Pull out each line of the data that includes the word "part".

Supplied material:
****************

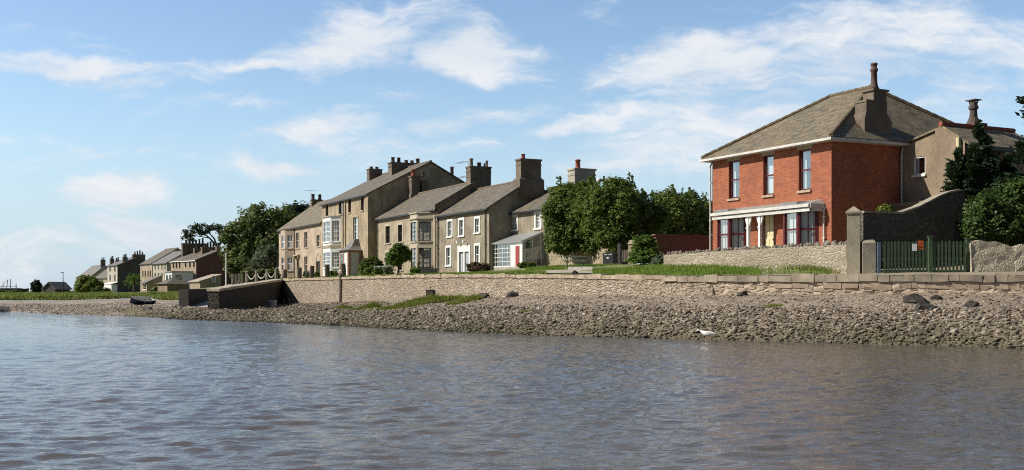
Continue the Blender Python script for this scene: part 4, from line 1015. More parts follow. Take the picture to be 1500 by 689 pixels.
# hipped shed on the grass
fr = Fr(245, 168, -50, .9); x0 = fr.lx(231); yb = fr.ly(276.5); z1 = fr.zz(245,416)
root = fr.root('hipped_shed', 'low grey shed with shallow hipped roof standing on the grass left of the slipway', 'shed')
m = MB(); m.panel((x0,0),(0,0),-.6,z1); m.quad((0,0,-.6),(0,yb,-.6),(0,yb,z1),(0,0,z1)); m.quad((0,yb,-.6),(x0,yb,-.6),(x0,yb,z1),(0,yb,z1)); m.quad((x0,yb,-.6),(x0,0,-.6),(x0,0,z1),(x0,yb,z1)); m.build('wall', M['rend_ext'], root)
o = .35; m = MB(); h = .95; m.add([(x0-o,-o,z1),(o,-o,z1),(o,yb+o,z1),(x0-o,yb+o,z1),(x0/2,1.8,z1+h),(x0/2,yb-1.8,z1+h)],[(0,1,4),(1,2,5,4),(2,3,5),(3,0,4,5),(3,2,1,0)]); m.build('roof', M['slate'], root)
# porch buildings before the far row
fr = Fr(252, 205, A2, 1.6); root = fr.root('white_porch', 'small white flat roofed porch at the front of the far stone terrace', 'porch'); x0 = fr.lx(242); z1 = fr.zz(252,399)
m = MB(); h = (.25,1.1,1.0,z1-.4); m.panel((x0,0),(0,0),-.5,z1,[(.4,-x0*.45,1.0,z1-.4),(-x0*.55,-x0-.4,1.0,z1-.4)],.1); m.panel((0,0),(0,4),-.5,z1,[(.6,2.,1.,z1-.4)],.1); m.quad((0,4,-.5),(x0,4,-.5),(x0,4,z1),(0,4,z1)); m.quad((x0,4,-.5),(x0,0,-.5),(x0,0,z1),(x0,4,z1)); m.build('wall', M['white'], root)
for (u0,u1) in ((.4,-x0*.45),(-x0*.55,-x0-.4)): window(root,(x0,0),E1,(u0,u1,1.0,z1-.4),M['white'],bars=(2,2),inset=.04,silm=M['white'])
window(root,(0,0),(0,1),(.6,2.,1.,z1-.4),M['white'],bars=(2,2),inset=.04,silm=M['white'])
m = MB(); m.box(x0-.2,.2,-.2,4.1,z1,z1+.2); m.build('roof', M['lead'], root)
fr = Fr(215, 226, A2, 1.2); root = fr.root('slate_roofed_porch', 'porch with pale sloping slate roof in front of the tan far house', 'porch'); x0 = fr.lx(208.5); z1 = fr.zz(215,415); yb = 3.2
m = MB(); m.panel((x0,0),(0,0),-.5,z1,[(.6,-x0-.6,.8,z1-.3)],.1); m.add([(0,0,-.5),(0,yb,-.5),(0,yb,z1+1.5),(0,0,z1)],[(0,1,2,3)]); m.add([(x0,yb,-.5),(x0,0,-.5),(x0,0,z1),(x0,yb,z1+1.5)],[(0,1,2,3)]); m.quad((0,yb,-.5),(x0,yb,-.5),(x0,yb,z1+1.5),(0,yb,z1+1.5)); m.build('wall', M['rend_tan'], root)
window(root,(x0,0),E1,(.6,-x0-.6,.8,z1-.3),M['white'],bars=(2,2),inset=.04,silm=M['white'])
m = MB(); m.prism([(x0-.2,-.4,z1-.1),(x0-.2,yb+.1,z1+1.6),(x0-.2,yb+.1,z1+1.75),(x0-.2,-.4,z1+.05)],(-x0+.4,0,0)); m.build('roof', M['slate3'], root)
# dark hut on the skyline
fr = Fr(72, 260, -20, .9)
root = fr.root('dark_hut', 'black gabled hut on the skyline of the grass bank at far left', 'hut')
w_, d_, h1, h2 = 3.6, 5., wz(423,260)-.9, wz(414,260)-.9
m = MB(); m.add([(-w_/2,0,-.4),(w_/2,0,-.4),(w_/2,0,h1),(0,0,h2),(-w_/2,0,h1)],[(0,1,2,3,4)]); m.add([(-w_/2,d_,-.4),(w_/2,d_,-.4),(w_/2,d_,h1),(0,d_,h2),(-w_/2,d_,h1)],[(4,3,2,1,0)]); m.quad((w_/2,0,-.4),(w_/2,d_,-.4),(w_/2,d_,h1),(w_/2,0,h1)); m.quad((-w_/2,d_,-.4),(-w_/2,0,-.4),(-w_/2,0,h1),(-w_/2,d_,h1)); m.build('wall', M['rend_dark'], root)
m = MB(); m.prism([(-w_/2-.4,-.3,h1-.25),(0,-.3,h2),(w_/2+.4,-.3,h1-.25),(w_/2+.4,-.3,h1-.1),(0,-.3,h2+.18),(-w_/2-.4,-.3,h1-.1)],(0,d_+.6,0)); m.build('roof', M['slate3'], root)
# ================================================================== quay wall
qw = thing('quay_wall', 'long sandstone river wall with big pink cope stones, running below the houses to the slipway', 'wall', (float(Fl[iw0,0]), float(Fl[iw0,1]), 0))
qo = Vector(qw.location)
iq = [i for i in range(0, NS, 2) if .0 <= ui[i] <= 11.0]
out = -nrm
m = MB()
path = [(Fl[i,0], Fl[i,1]) for i in iq]
split = next(k for k, i in enumerate(iq) if ui[i] > 4.6)
def face(seq, batter, lip=.0):
    mm = MB(); nseg = 5
    for k in range(len(seq)-1):
        i, j = seq[k], seq[k+1]
        for s_ in range(nseg):
            def P(i, f):
                zb_, zt_ = Fz[i]-.5, Tz[i]-.02
                b = max(batter*(1-f), lip)+.03+.035*math.sin(i*1.3+f*7)*(0 < f < 1)
                return Vector((Fl[i,0]+out[i,0]*b, Fl[i,1]+out[i,1]*b, zb_+(zt_-zb_)*f)) - qo
            mm.quad(P(i,s_/nseg), P(i,(s_+1)/nseg), P(j,(s_+1)/nseg), P(j,s_/nseg))
        a, b = P(i,1), P(j,1)
        ia = Vector((nrm[i,0],nrm[i,1],0))*.5; ja = Vector((nrm[j,0],nrm[j,1],0))*.5
        mm.quad(a, a+ia, b+ja, b)
    return mm
face([iq[k] for k in range(split, len(iq))], .3).build('rubble_face', M['quay'], qw)
face([iq[k] for k in range(0, split+1)], .12, .07).build('block_face', M['ashlar'], qw)
# big cope stones on the right part, low rough cope on the rest
m = MB(); pts_ = [Vector((Fl[i,0], Fl[i,1], Tz[i])) for i in iq]
cum = [0]
for a, b in zip(pts_, pts_[1:]): cum.append(cum[-1]+(b-a).length)
def along(s):
    k = max(0, min(len(cum)-2, int(np.searchsorted(cum, s))-1)); f = (s-cum[k])/max(1e-6, cum[k+1]-cum[k])
    return pts_[k].lerp(pts_[k+1], f)
s = 0.
send = cum[split]+2.5
def cstone(mm, s, L, h0, h1, d0, d1, jit=.02):
    a, b = along(s)-qo, along(s+L)-qo; e = (b-a).normalized(); n = Vector((-e.y, e.x, 0))*-1   # path runs right to left: inland is to the right of travel
    j = lambda: R.uniform(-jit, jit)
    c = []
    for (u, d, z) in ((0,d0,h0),(1,d0,h0),(1,d1,h0),(0,d1,h0),(0,d0,h1),(1,d0,h1),(1,d1,h1),(0,d1,h1)):
        p = (b if u else a) + n*(d+j()); c.append((p.x, p.y, p.z+z+j()))
    mm.add(c, [(0,3,2,1),(4,5,6,7),(0,1,5,4),(1,2,6,5),(2,3,7,6),(3,0,4,7)])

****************

Answer for the task:
Continue the Blender Python script for this scene: part 4, from line 1015. More parts follow. Take the picture to be 1500 by 689 pixels.
# big cope stones on the right part, low rough cope on the rest